Sephardic Jews have increased the demand for product which follows the viewpoint of Rabbi Yosef Karo, medieval authority and author of the Beis Yosef on the Tur, and of the Shulchan Aruch, the Code of Jewish Law. Rabbi Yosef Karo said that that NO adhesions are permitted: one cannot risk their removal, for adhesions do not cover an existing hole. Rather, they develop, and afterwards can detach, and create a hole. We dare not toy with these adhesions, lest we give the animal the appearance of kosher status. This is the (aforementioned) view of the Rashba. “Those authorities require only ‘chalak,’ or totally smooth lungs. This standard is known as ‘Chalak Beit Yosef,’ smooth, as per the Beis Yosef,” Rabbi Klarberg said.
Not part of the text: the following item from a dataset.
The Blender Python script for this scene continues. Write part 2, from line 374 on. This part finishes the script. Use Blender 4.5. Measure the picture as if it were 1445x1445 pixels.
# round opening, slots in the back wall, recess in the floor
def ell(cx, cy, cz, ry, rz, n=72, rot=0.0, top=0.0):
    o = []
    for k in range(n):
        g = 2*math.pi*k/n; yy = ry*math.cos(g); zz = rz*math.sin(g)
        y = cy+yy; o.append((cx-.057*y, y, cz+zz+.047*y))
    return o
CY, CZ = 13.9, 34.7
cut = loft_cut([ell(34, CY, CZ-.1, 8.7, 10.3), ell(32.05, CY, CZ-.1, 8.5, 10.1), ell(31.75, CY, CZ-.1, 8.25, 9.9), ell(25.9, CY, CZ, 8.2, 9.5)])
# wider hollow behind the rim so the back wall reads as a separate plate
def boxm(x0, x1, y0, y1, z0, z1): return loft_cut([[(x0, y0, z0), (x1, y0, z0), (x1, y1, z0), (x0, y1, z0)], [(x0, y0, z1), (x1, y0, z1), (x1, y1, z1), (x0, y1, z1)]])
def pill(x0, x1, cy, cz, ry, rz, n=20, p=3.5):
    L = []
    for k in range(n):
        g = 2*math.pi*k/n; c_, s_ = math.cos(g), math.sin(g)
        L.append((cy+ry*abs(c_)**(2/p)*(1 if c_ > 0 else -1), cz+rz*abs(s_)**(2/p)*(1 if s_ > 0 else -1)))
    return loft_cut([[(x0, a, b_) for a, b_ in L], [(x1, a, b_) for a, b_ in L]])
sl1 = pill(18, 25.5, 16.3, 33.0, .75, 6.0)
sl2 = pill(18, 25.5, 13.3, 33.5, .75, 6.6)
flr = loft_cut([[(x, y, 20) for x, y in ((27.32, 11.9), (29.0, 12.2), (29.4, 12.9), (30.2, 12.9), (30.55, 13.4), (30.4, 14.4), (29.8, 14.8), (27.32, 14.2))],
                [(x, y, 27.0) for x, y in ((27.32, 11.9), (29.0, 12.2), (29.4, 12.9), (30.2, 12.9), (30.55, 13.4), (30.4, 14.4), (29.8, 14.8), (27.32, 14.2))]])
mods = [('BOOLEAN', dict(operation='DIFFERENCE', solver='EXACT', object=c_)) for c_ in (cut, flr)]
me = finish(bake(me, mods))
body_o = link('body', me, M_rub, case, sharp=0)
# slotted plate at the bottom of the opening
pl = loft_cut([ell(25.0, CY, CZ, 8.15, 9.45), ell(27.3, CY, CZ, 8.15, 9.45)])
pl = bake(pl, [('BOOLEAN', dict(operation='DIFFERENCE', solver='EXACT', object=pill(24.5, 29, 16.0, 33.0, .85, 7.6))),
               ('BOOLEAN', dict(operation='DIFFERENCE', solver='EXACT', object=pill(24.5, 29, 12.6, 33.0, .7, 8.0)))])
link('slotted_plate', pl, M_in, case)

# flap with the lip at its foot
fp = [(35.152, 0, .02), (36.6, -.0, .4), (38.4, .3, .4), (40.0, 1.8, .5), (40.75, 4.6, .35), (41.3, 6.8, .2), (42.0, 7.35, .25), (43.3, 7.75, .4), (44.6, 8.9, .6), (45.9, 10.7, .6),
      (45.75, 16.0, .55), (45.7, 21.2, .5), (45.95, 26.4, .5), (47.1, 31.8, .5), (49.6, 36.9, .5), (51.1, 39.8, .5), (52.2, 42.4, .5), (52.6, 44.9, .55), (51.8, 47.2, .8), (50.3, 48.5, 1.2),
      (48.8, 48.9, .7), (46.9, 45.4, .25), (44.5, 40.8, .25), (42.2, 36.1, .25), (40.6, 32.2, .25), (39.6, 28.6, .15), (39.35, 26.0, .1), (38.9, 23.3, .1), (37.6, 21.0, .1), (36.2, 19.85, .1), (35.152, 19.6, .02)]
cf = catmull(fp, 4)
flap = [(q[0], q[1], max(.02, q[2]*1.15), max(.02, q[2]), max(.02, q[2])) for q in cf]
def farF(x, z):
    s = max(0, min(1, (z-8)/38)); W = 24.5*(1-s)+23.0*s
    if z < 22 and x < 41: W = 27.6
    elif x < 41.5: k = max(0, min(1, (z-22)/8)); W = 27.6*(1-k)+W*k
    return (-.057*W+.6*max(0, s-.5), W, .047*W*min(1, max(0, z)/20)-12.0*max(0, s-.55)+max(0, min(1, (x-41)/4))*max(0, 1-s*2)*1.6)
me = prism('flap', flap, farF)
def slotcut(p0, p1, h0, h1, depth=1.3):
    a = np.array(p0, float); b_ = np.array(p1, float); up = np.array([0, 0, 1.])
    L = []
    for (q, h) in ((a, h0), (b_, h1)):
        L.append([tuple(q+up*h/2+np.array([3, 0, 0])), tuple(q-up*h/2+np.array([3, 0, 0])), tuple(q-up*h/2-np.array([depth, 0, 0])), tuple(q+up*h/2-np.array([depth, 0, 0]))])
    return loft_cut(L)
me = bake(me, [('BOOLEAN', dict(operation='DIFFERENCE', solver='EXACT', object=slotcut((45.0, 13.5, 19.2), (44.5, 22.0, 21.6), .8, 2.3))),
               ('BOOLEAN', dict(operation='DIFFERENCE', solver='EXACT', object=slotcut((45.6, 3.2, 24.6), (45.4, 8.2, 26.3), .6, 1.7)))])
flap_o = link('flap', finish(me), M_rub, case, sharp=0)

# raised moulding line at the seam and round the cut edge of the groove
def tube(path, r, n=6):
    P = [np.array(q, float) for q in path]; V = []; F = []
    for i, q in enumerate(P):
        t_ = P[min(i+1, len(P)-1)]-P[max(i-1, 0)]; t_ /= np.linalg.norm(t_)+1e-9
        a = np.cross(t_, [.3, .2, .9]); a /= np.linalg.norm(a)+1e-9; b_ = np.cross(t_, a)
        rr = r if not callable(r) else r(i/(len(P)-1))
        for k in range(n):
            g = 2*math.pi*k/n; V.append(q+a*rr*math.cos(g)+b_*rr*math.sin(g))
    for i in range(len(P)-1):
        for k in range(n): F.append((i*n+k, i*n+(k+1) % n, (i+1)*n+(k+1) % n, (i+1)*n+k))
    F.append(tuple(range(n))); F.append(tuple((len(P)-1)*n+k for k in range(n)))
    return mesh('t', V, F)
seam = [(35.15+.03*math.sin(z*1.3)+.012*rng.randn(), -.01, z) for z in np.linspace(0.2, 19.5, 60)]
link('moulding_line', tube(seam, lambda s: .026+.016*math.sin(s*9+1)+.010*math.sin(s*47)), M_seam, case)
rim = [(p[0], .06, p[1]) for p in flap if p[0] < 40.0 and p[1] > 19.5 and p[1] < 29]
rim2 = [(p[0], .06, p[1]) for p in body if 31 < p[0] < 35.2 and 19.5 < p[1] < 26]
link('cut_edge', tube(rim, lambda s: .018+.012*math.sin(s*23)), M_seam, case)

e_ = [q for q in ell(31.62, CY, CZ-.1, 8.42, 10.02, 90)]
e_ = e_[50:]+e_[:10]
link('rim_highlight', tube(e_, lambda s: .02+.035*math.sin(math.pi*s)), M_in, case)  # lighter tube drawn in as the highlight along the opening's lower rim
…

(But even the Beis Yosef would agree that adhesions that are so tenuous as to separate with ease, via the simple passing-through of the hands of the bodek, are likewise acceptable, and are considered ‘ririn.’)
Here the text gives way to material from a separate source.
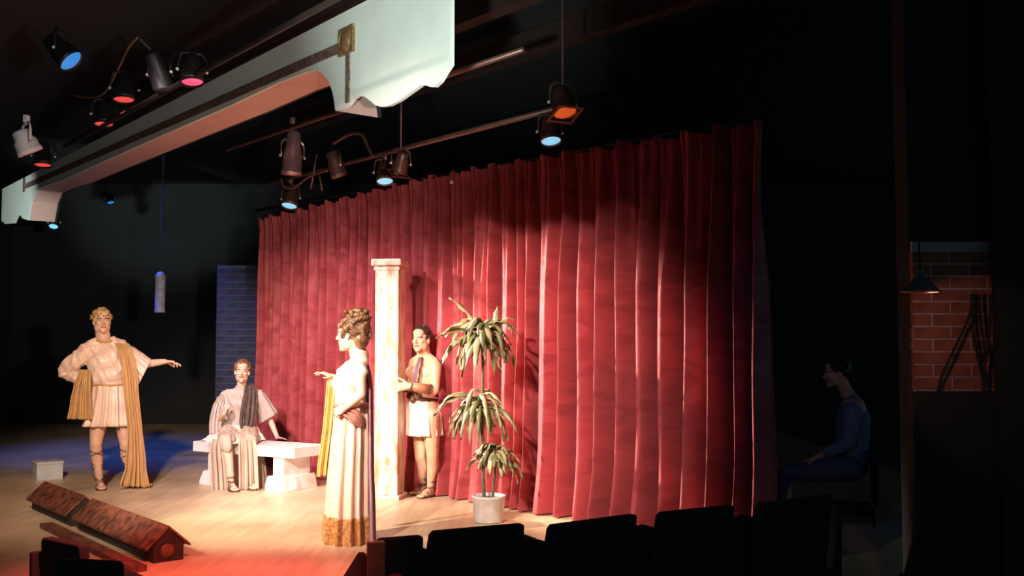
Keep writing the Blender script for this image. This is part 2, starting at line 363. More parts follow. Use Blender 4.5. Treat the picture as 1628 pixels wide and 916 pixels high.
inv = Matrix.Translation(-fp(370, 166))
def loc(l): return [inv @ p for p in l]
flat('fascia_board', MB().prism(loc(outline), fn * .03), fascm, fascia)
# soffit behind the opening: inner curve swept back
inner = bottom[bottom.index(fp(533, 176)) if fp(533, 176) in bottom else 18:33]
inner = [p for p in bottom[18:34]]
off = fn * .36
flat('soffit', MB().grid([loc([p + fn * .031 for p in inner]), loc([p + off for p in inner])]), soffm, fascia)
flat('inner_board', MB().prism(loc([p + off for p in inner] + [V((inner[-1].x, inner[-1].y, ztop)) + off, V((inner[0].x, inner[0].y, ztop)) + off]), fn * .03), black, fascia)
def band(l, wd, th=.012):                         # border strip following points on the fascia
    P = fpts(l); mb = MB()
    rows = [[p + V((0, 0, -wd / 2)) - fn * th, p + V((0, 0, wd / 2)) - fn * th] for p in P]
    mb.grid(rows); mb.grid([[p + V((0, 0, wd / 2)) - fn * th, p + V((0, 0, wd / 2))] for p in P]); mb.grid([[p + V((0, 0, -wd / 2)), p + V((0, 0, -wd / 2)) - fn * th] for p in P])
    mb.v = [tuple(inv @ V(v)) for v in mb.v]; return mb
flat('border_band', band([(542, 76), (42, 296)], .075), bandm, fascia)
def vband(px, y0, y1, wd, th=.012):
    p0, p1 = fp(px, y0), fp(px, y1); c = (p0 + p1) / 2
    R = Matrix((fd, fn, V((0, 0, 1)))).transposed()
    return MB().box(inv @ (c - fn * th / 2), (wd, th, abs(p0.z - p1.z)), R)
flat('border_drop', vband(554, 84, 163, .05), bandm, fascia)
flat('border_drop', vband(39, 283, 305, .11), bandm, fascia)
R = Matrix((fd, fn, V((0, 0, 1)))).transposed(); mc = fp(553, 65)
md = flat('medallion_plaque', MB().box(inv @ (mc - fn * .012), (.21, .024, .20), R), bronze, fascia, .006)
ov = MB().ell(inv @ (mc - fn * .024), (.065, .016, .065), R); ov.tube([inv @ (mc - fn * .028 + R @ V((.078 * math.cos(t), 0, .082 * math.sin(t)))) for t in np.linspace(0, 2 * PI, 25)], .006, 6, cap=None)
obj('medallion_head', ov, bronze, md)

# ------------------------------------------------------------------ curtain
A = at_z(408, 737, 0); B = at_z(1226, 874, 0); cdv = (B - A); CL = cdv.length; cdv = cdv.normalized(); cn = V((cdv.y, -cdv.x, 0))   # cn points to the audience
if cn.y > 0: cn = -cn
curt = curtain_material(); CTOP = 3.08
seam = (at_pl(735, 500, cn.x, cn.y, cn.dot(A)) - A).dot(cdv)
def curtain(name, label, s0, s1, seed, deep0, deep1):
    rnd = random.Random(seed); nS = int((s1 - s0) * 210); nZ = 56
    # fold widths vary one by one
    edges = [s0]
    while edges[-1] < s1: edges.append(edges[-1] + rnd.uniform(.10, .27) * (1 + .55 * max(0, (edges[-1] / CL - .6) / .4)))
    def phase(s):
        i = max(0, min(len(edges) - 2, int(np.searchsorted(edges, s) - 1))); return i + (s - edges[i]) / (edges[i + 1] - edges[i])
    amps = [rnd.uniform(.55, 1.15) for _ in range(len(edges) + 2)]; lean = [rnd.uniform(-.05, .05) for _ in range(len(edges) + 2)]
    vs = []; uvs = []; rows = []
    for j in range(nZ + 1):
        v = j / nZ; row = []
        for i in range(nS + 1):
            s = s0 + (s1 - s0) * i / nS; f = phase(s); k = int(f); t = f - k
            deep = deep0 + (deep1 - deep0) * (s - s0) / (s1 - s0)
            sc = ((s / .315) % 1); top = CTOP + .13 * min(1, (s / CL) / .45) - .05 * max(0, (s / CL - .6) / .4) - .055 * math.sin(PI * sc) ** .8
            z = .012 + (top - .012) * v
            big = amps[k] * (1 - t) + amps[k + 1] * t
            tw = t / .66 * .5 if t < .66 else .5 + (t - .66) / .34 * .5; g = (.5 - .5 * math.cos(2 * PI * tw)); g = g ** .8
            gather = max(0, (v - .62) / .38); flare = max(0, 1 - v / .22)
            y = deep * big * (g - .5) * (1 - .55 * gather) * (.75 + .45 * (1 - v))
            y += (.024 + .014 * s / CL) * math.sin(2 * PI * s / .083 + 2.6 * math.sin(s * 5.3)) * (.45 + .75 * gather) + .011 * math.sin(2 * PI * s / .11 + 3 * math.sin(s * 3.1))
            y += .012 * gather ** 3 * math.sin(2 * PI * s / .034)
            y += .03 * noise.noise(V((s * 2.1, v * 2.2, seed)))
            y += flare ** 2 * (.06 + .05 * noise.noise(V((s * 3.3, 1.7, seed))))
            ds = -.07 * (edges[min(k + 1, len(edges) - 1)] - edges[min(k, len(edges) - 2)]) * math.sin(2 * PI * t) * (s / CL) * (1 - .5 * gather) * (1 if k + 1 < len(edges) else 0) + lean[k] * (1 - v) * .6 + .02 * noise.noise(V((s * 4, v * 3, seed + 5)))
            if v > .965: y += .012
            zz = z + (flare ** 2 * .025 * (1 + noise.noise(V((s * 6, 3.1, seed)))) if v > .02 else 0)
            p = A + cdv * (s + ds) + cn * y + V((0, 0, zz)); row.append(p); uvs.append((s * 1.25, z))
        rows.append(row)
    mb = MB().grid(rows); me = mb.mesh(name); ul = me.uv_layers.new(name='UVMap')
    li = np.empty(len(me.loops), dtype=np.int32); me.loops.foreach_get('vertex_index', li)
    ul.data.foreach_set('uv', np.array(uvs, dtype=np.float32)[li].ravel())
    o = obj(name, me, curt); tag(o, label, 'curtain', 'halves of the crimson stage curtain'); return o
CURT = curtain('stage_curtain', 'crimson damask curtain half behind the bench and the column, far side', 0, seam + .045, 3, .15, .20)
curtain('stage_curtain', 'crimson damask curtain half behind the potted plant with deep shaded folds', seam + .008, CL, 8, .18, .5)
pk = at_pl(718, 290, cn.x, cn.y, cn.dot(A) + .11)
flat('paper_tag', MB().box((0, 0, 0), (.045, .004, .03), Matrix.Rotation(math.atan2(cdv.y, cdv.x), 3, 'Z')), whitec, CURT).location = pk
# curtain track
ct = MB(); p0 = A + V((0, 0, CTOP + .10)); ct.tube([p0 - cdv * .1, p0 + cdv * (CL + .2)], .02, 8, cap='flat')
tag(obj('curtain_pipe', ct, pipem), 'dark steel pipe carrying the crimson curtain', 'pipe')


# ------------------------------------------------------------------ people: tools
class Frame:                                       # a standing place: local x to the right, y away from the house, z up
    def __init__(s, px, py, z=0):
        b = at_z(px, py, z); s.b = V((b.x, b.y, z)); h = V((b.x, b.y, 0)); s.D = h.length; s.h = h.normalized()
        s.r = V((s.h.y, -s.h.x, 0)); s.rz = math.atan2(s.r.y, s.r.x); s.z0 = z
    def __call__(s, px, py, dy=0.0):
        r = ray(px, py); t = (s.D + dy) / r.dot(s.h); P = CAM + r * t
        return V((P.dot(s.r), P.dot(s.h) - s.D, P.z - s.z0))

def hand(mb, wrist, d, nrm, thumb_side, curl=(.25, .3, .35, .45), tcurl=.5, sc=1.0, spread=.09):
    """palm + five jointed fingers; d: direction of the hand, nrm: back of the hand, thumb_side: +1/-1 along d x nrm"""
    d = V(d).normalized(); nrm = V(nrm); nrm = (nrm - d * nrm.dot(d)).normalized(); s = d.cross(nrm) * thumb_side; w = V(wrist)
    k = sc; mb.tube([w, w + d * .03 * k, w + d * .085 * k], [(.024 * k, .021 * k), (.035 * k, .016 * k), (.040 * k, .014 * k)], 12, side=s)
    for i, (ln, off) in enumerate(((.072, .03), (.080, .010), (.074, -.010), (.058, -.029))):
        p = w + d * (.085 - .006 * abs(i - 1)) * k + s * off * k; a = 0; pts = [p - d * .02 * k, p]
        fd0 = (d + s * spread * (1.5 - i)).normalized()
        for seg, part in enumerate((.45, .32, .23)):
            a += curl[i] * (1 if seg else .7); pts.append(pts[-1] + (fd0 * math.cos(a) - nrm * math.sin(a)) * ln * part * k)
        mb.tube(pts, [.0095 * k, .0095 * k, .0085 * k, .008 * k, .007 * k], 8)
    t0 = w + d * .022 * k + s * .028 * k; td = (d * .62 + s * .75 - nrm * .25).normalized(); t1 = t0 + td * .04 * k
    td2 = (td + (d * .6 - nrm * tcurl) * .8).normalized(); t2 = t1 + td2 * .03 * k; t3 = t2 + (td2 + (d * .4 - nrm * tcurl * .6) * .6).normalized() * .022 * k
    mb.tube([t0, t1, t2, t3], [.015 * k, .0115 * k, .010 * k, .008 * k], 8)

class Head:
    def __init__(s, C, f, up=(0, 0, 1), sc=1.0):
        f = V(f).normalized(); up = V(up); up = (up - f * up.dot(f)).normalized(); y = -f; x = y.cross(up)
        s.R = Matrix((x, y, up)).transposed(); s.C = V(C); s.k = sc
    def T(s, x, y, z): return s.C + s.R @ (V((x, y, z)) * s.k)
    def build(s, mb, neck, nr=.056, female=False):
        k = s.k; R = s.R; E = lambda c, r: mb.ell(s.T(*c), tuple(q * k for q in r), R, 18, 12)
        j = .92 if female else 1.1
        E((0, .018, .032), (.076, .096, .088)); E((0, -.030, -.030), (.062 * j, .062, .082)); E((0, -.052, -.084), (.038 * j, .040, .032))
        E((0, -.074, -.103), (.021 * j, .020, .017)); E((0, -.074, .024), (.050, .022, .014)); E((0, -.050, .06), (.058, .045, .042))
        for q in (-1, 1):
            E((q * .038, -.066, -.022), (.022, .022, .019)); E((q * .076, .012, -.010), (.009, .020, .031)); E((q * .030, -.079, .001), (.014, .011, .009))
            E((q * .012, -.098, -.030), (.009, .010, .008)); E((q * .046 * j, -.012, -.055), (.024, .046, .05))
        mb.tube([s.T(0, -.088, .020), s.T(0, -.102, -.008), s.T(0, -.114, -.027)], [.009 * k, .010 * k, .012 * k], 10)
        E((0, -.090, -.055), (.024, .012, .006)); E((0, -.088, -.066), (.021, .012, .007))
        mb.tube([neck, s.T(0, .022, -.05)], [nr * 1.1, nr], 14)
    def paint(s, me):
        n = len(me.polygons); c = np.empty(n * 3); me.polygons.foreach_get('center', c); c = c.reshape(-1, 3)
        l = (c - np.array(s.C)) @ np.array(s.R) / s.k
        idx = np.zeros(n, dtype=np.int32); x, y, z = np.abs(l[:, 0]), l[:, 1], l[:, 2]; fr = y < -.06
        idx[fr & ((x / .024) ** 2 + ((z + .060) / .0115) ** 2 < 1)] = 1
        idx[fr & (((x - .030) / .0145) ** 2 + ((z - .001) / .0068) ** 2 < 1)] = 3
        idx[fr & (((x - .029) / .0068) ** 2 + ((z - .001) / .0066) ** 2 < 1)] = 2
        idx[(y < -.05) & (((x - .031) / .022) ** 2 + ((z - .0215 + (x - .03) ** 2 * 4) / .0052) ** 2 < 1)] = 4
        me.polygons.foreach_set('material_index', idx); me.update()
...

Exit the popularity of plain-kosher meat. Enter: the ‘glatt kosher’ meat purveyor.
‘Glatt Kosher’ as a butcher-shop’s term was coined by a Brooklyn butcher named Lamm, in the earlier part of the 20th century, said Rabbi Goldberg, as per OU Posek Rabbi Yisroel Belsky z’l. Mr. Lamm’s shop was under the impeccable supervision of the old Bostoner Rebbe of Williamsburg. The kosher butchers’ union was trying to muscle their way in to Lamm’s shop, to make it a Union establishment. When they approached Mr. Lamm, he dismissed them, saying: “This store is not kosher; it’s GLATT Kosher. My ‘glatt kosher’ workers cannot be in that union.”
While the days of over-the-counter butchers have passed, and product in white butcher’s paper has given way to shrink-wrapped, factory-cut fare, the word ‘glatt’ has remained. Yet, says Rabbi Klarberg, many consumers are unaware of the true etymology of this word, and assume that glatt kosher means—what we all think it means: “super-kosher.”